Got my answer this morning: Go! It is one of those defining moments; I can't let money be the determiner of what I do or don't do. I am not being foolish. I'm not borrowing money. I have a job substitute teaching which is money I use for such things. I also have my book to sell. I'd love to send you one for $15.00 plus shipping! It would help me build up my traveling money: it is a wonderful book called Taking God's Word to Heart,  a devotional journal. Just let me know and I'll pop one  in the mail.

This is sanctity of life week, so I will again post my story but I won't leave it up long.  Girls, if you are considering an abortion it is not something that you do and is over. You are always someone who killed your baby. Whenever you hear of any child accomplishing something wonderful you will think, "What could my child have accomplished?" Whenever you hear of a child contacting his or her birth mother you will think, "I didn't even give my child a chance." Whenever you are tempted to think that some hellish fiend did some awful deed and should be put away you will think, "Well, look what I did."


Precious young lady I will be SO GLAD to talk to you. Young man, if you pressure your girlfriend or wife into killing your baby you will never ever ever cease to be a man who killed his child.

Doctors, nurses who are performing and assisting abortions you know you hate what you do. Forgiveness is available for all of us. We need to receive it and walk in the freedom of being forgiven!

This is just a warning to those who are considering...it is a long journey that never ends.

If you want to talk to me just let me know in a comment and we'll make contact.

I love you!

Cheryl









Saturday, January 7, 2012

Help Me Think! (That is Avalanche in the Photo)

Help me think!  Neil and I are planning to go to a conference in Destin, Florida. Sounds like a lovely place and I'm sure it would be a great week-end but it is a lot of money to go for four days and not help anyone! When I travel around the world I go with a purpose: to invest something of myself in people which will in some way make them better able to continue onward. This is just---fluff---as far as I'm concerned. A hotel room, plane fare or worse, drive! Neil said, "We'll drive." No way! It's 12 hours. It's one thing if he is used to driving, but he's pooped from a drive to and from Illinois which is only an hour. If we drove we'd be tired when we got there so we wouldn't be able to receive anything from the conference.

I'm not one to run here and there to be 'refreshed' or 'enlightened". I'm of the opinion that whatever I need, God knows, and He can give it to me where I am. Now maybe that is wrong thinking. I know that people flock to revivals to receive something they obviously think they can't get at home. I even know people who have almost died because they chose a local doctor instead of expending the time and finance to go further away to a specialist.

Back to the money. I would rather spend the same amount of money and go someplace where I am needed for the gifts that I possess. But if I use that same line of reasoning, God knows what those people need and can give it to them without my schlepping half way around the world to deposit it.

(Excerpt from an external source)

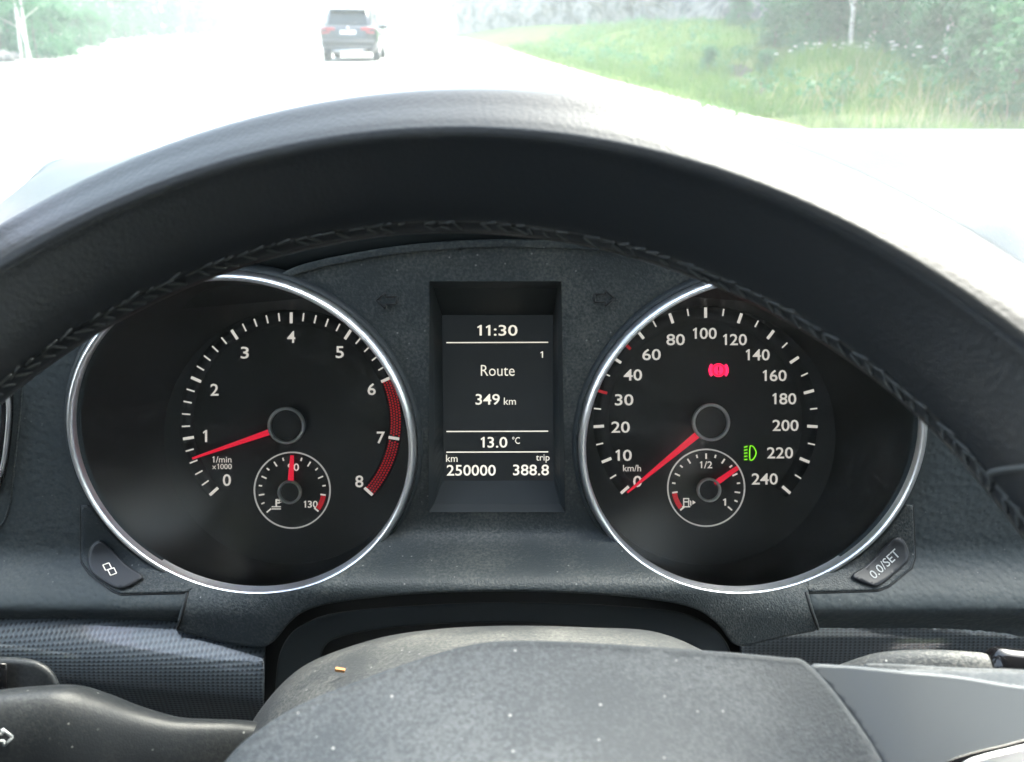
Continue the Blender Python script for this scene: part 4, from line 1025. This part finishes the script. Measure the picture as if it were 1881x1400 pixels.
patch('spoke_edge', spline([(1590, 1224), (1660, 1226), (1760, 1232), (1881, 1236), (2100, 1250)], 24)+spline([(2100, 1284), (1881, 1262), (1760, 1243), (1660, 1236), (1590, 1230)], 24), lambda x, y: .199+.012*ss(1268, 1226, y), M['pad'], sw, step=8, skirt=.02, round_=.0008)
patch('trim_groove', spline([(1700, 1440), (1740, 1402), (1790, 1384), (1840, 1372), (1881, 1361), (2000, 1330)], 24)+spline([(2000, 1345), (1881, 1376), (1810, 1394), (1770, 1410), (1740, 1450)], 24), lambda x, y: d_spk(x, y)-.0012, M['gloss_black'], sw, step=8, skirt=.004, round_=.0004)
patch('trim_inlay', spline([(1742, 1450), (1772, 1412), (1812, 1396), (1881, 1379), (2000, 1348)], 24)+[(2000, 1640), (1780, 1640)], lambda x, y: d_spk(x, y)-.0022, M['chrome'], sw, step=10, skirt=.004, round_=.0014)
# left spoke mirrors the right one low outside the picture
q = [(-.040, -.024), (-.10, -.026), (-.155, -.020), (-.153, -.060), (-.10, -.064), (-.040, -.072)]
v = [WC+WX*a+WV*b-WN*(.016+.010*(1-abs(a)/.157)-h) for h in (0, .012) for a, b in q]
f = [tuple(range(6)), tuple(range(6, 12))[::-1]]+[(k, (k+1) % 6, (k+1) % 6+6, k+6) for k in range(6)]; obj('spoke', v, f, M['silver'], sw, False)
v, f = box(WC+WV*-.105-WN*.02, (.05, .014, .12), Matrix((WX, WN, WV)).transposed()); obj('spoke', v, f, M['silver'], sw, False)

# ------------------------------------------------------------------ damp hazy air
vm = bpy.data.materials.new('haze_air'); vm.use_nodes = True; nt = vm.node_tree; nt.nodes.remove(nt.nodes['Principled BSDF'])
pv = nt.nodes.new('ShaderNodeVolumePrincipled'); pv.inputs['Color'].default_value = (.90, .98, .96, 1); pv.inputs['Density'].default_value = .0034
nt.links.new(pv.outputs[0], nt.nodes['Material Output'].inputs['Volume'])
HAZE = True
if HAZE:
    v, f = box((0, 350, 49), (1600, 1300, 102)); kind(obj('haze', v, f, vm, smooth=False), 'stuff')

So help me think. What do I GLEAN from conferences. Well, the most wonderful thing I ever glean is new friendships, fresh revelation, a booster shot of faith, a new way of looking at things, strength to go on. Uh oh! I'm talking myself into going, or am I just opening the curtain and letting in the light so I can see clearly.

Maybe I'll go. I already reserved the room. I would get to see my cousin Robbie who would come down just to have some schmoozing time. That would be delicious. And I did feel the pull that night when I couldn't sleep where I kept sensing, "I need to go to Florida for this conference. I need to go.....pull....pull....pull....."

Thanks for listening. Good night. I'll sleep on it and we'll see what tomorrow's thoughts bring.





Monday, January 2, 2012

China Connection

I'm thinking about one of my travels to China and how people come into our lives for five minutes but  remain forever in our memories. The person in the photo with me is not among those of whom I write, because the people of whom I write would be endangered if their names or photos were found in my blog.
It was 2006 and my second trip to China. This time I determined that I would be able to meet the leaders of the underground church. The first trip I had made in 1995 didn't allow such because our guide was very fearful---not for himself--but for the safety of the Chinese Church. Contrary to what the news may say beatings and imprisonments are punishment in China for professing Christ unless it is done in the 'approved' format. Approved means that the time of the service, the place of the service, the pastor of the service and the number of people attending meets the requirements of the government. In 2006 we hired a Christian (we thought) guide who was bilingual and who would be wiling (we thought) to make our connections. It turned out that our guide was indeed a member of the 'party' and very loyal to the Communist government and did much to keep the meetings from coming to pass. However we did meet incredible people who had suffered. We were able to worship in secret places through winding streets--locations of which change weekly. We met with a female leader who was constantly watched, whose locations had to change often, whose family was endangered. We met with a man who had left his hometown to do the work of the Lord but was so so so homesick that he finally returned home for a short visit. During that short visit his entire family was arrested and imprisoned. We met an American couple who is working underground in a profession but is ministering to the poor, disabled, illiterate and bringing the response, "You care this much about ME?"
What memories. This is a process as I prepare to write a book about my travels called Traveling Through Time. I have stacks of notebooks, each with precious memories. It is so time consuming to go through, extract the stories and type them up. It takes so much longer because each memory is a jewel that I stop to polish until it  shines.  The young lady in the photo? God blessed me indeed with a Chinese daughter in law.

Sunday, January 1, 2012

Fasting Facebook-----again!

Fasting Facebook again. That means tearing myself away from your exciting lives, cute kids, and great vacations and honing in on........me. So where are we? I'm going to concentrate on eliminating three C's from ME. CRITICISM, COMPLAINING AND CORRECTING. Amazing how much time and energy those three little C's take up in a day.